-- Start of DATA SUPPLIED --

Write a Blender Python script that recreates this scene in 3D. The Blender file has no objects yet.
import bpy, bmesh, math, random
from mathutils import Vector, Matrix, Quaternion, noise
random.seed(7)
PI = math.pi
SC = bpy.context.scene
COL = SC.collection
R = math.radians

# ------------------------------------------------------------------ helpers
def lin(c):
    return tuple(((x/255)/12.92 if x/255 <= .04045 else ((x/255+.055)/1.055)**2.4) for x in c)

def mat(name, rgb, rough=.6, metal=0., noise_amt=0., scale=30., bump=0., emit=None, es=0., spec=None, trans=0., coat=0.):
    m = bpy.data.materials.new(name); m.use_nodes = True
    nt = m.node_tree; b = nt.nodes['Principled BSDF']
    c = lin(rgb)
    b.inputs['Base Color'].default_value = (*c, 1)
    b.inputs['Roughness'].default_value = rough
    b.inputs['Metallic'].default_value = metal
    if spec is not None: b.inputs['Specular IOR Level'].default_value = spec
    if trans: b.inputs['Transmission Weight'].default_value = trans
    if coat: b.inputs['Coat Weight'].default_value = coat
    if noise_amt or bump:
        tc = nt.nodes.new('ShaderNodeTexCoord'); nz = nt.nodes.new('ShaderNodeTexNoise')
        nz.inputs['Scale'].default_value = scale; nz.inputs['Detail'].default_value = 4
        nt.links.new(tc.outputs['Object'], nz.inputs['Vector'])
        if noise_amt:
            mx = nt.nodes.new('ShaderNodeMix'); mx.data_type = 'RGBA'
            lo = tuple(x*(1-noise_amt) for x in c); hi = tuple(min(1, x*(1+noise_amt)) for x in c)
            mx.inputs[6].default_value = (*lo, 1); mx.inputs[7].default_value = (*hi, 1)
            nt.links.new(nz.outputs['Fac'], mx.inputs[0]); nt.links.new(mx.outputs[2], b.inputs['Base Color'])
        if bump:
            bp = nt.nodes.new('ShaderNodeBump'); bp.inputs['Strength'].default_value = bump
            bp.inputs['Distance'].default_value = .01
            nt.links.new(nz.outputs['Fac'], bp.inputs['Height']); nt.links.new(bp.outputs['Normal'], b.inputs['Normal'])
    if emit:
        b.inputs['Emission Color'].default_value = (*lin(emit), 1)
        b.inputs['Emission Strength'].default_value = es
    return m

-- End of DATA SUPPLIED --
-- Start of DATA SUPPLIED --

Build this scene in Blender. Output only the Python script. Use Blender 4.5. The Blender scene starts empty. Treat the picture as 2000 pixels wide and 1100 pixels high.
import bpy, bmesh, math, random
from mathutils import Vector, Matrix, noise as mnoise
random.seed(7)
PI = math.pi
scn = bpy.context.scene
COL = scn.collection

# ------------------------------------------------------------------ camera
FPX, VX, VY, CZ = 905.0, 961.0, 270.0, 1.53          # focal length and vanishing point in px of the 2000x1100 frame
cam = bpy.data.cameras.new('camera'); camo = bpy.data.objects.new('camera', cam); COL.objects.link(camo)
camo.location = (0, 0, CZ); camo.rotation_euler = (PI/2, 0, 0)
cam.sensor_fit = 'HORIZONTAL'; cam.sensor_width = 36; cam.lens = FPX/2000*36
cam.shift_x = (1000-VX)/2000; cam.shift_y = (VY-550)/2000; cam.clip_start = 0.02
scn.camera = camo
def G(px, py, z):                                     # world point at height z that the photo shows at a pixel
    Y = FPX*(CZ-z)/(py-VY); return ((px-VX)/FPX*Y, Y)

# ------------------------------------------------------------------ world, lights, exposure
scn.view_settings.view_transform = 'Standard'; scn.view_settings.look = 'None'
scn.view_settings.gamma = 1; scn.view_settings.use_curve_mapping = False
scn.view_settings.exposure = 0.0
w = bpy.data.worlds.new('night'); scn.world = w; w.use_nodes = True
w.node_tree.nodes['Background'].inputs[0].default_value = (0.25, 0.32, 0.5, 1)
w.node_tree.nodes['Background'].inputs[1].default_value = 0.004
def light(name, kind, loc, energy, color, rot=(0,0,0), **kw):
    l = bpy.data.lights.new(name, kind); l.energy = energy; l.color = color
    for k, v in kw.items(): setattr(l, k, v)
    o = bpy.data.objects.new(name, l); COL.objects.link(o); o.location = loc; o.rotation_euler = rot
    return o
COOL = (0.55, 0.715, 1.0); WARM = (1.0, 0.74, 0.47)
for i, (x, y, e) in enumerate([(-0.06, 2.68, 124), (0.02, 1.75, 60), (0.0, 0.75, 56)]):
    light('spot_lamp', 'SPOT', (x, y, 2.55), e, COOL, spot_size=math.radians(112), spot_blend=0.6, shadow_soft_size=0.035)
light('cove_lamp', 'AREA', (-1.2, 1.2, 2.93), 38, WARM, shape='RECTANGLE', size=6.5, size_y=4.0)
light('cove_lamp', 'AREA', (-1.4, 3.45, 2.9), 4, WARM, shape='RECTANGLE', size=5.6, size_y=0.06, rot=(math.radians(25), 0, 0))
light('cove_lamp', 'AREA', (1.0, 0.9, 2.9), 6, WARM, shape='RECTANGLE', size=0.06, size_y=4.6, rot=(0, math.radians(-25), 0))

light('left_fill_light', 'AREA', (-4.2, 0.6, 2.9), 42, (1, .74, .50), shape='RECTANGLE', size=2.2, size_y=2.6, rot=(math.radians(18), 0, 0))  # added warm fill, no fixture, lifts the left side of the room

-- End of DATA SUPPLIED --

Above are the records; from them, give again exactly the lines from the one containing "Write a Blender" through the one containing "return tuple(((x/255)/12.92 if", both included.

Write a Blender Python script that recreates this scene in 3D. The Blender file has no objects yet.
import bpy, bmesh, math, random
from mathutils import Vector, Matrix, Quaternion, noise
random.seed(7)
PI = math.pi
SC = bpy.context.scene
COL = SC.collection
R = math.radians

# ------------------------------------------------------------------ helpers
def lin(c):
    return tuple(((x/255)/12.92 if x/255 <= .04045 else ((x/255+.055)/1.055)**2.4) for x in c)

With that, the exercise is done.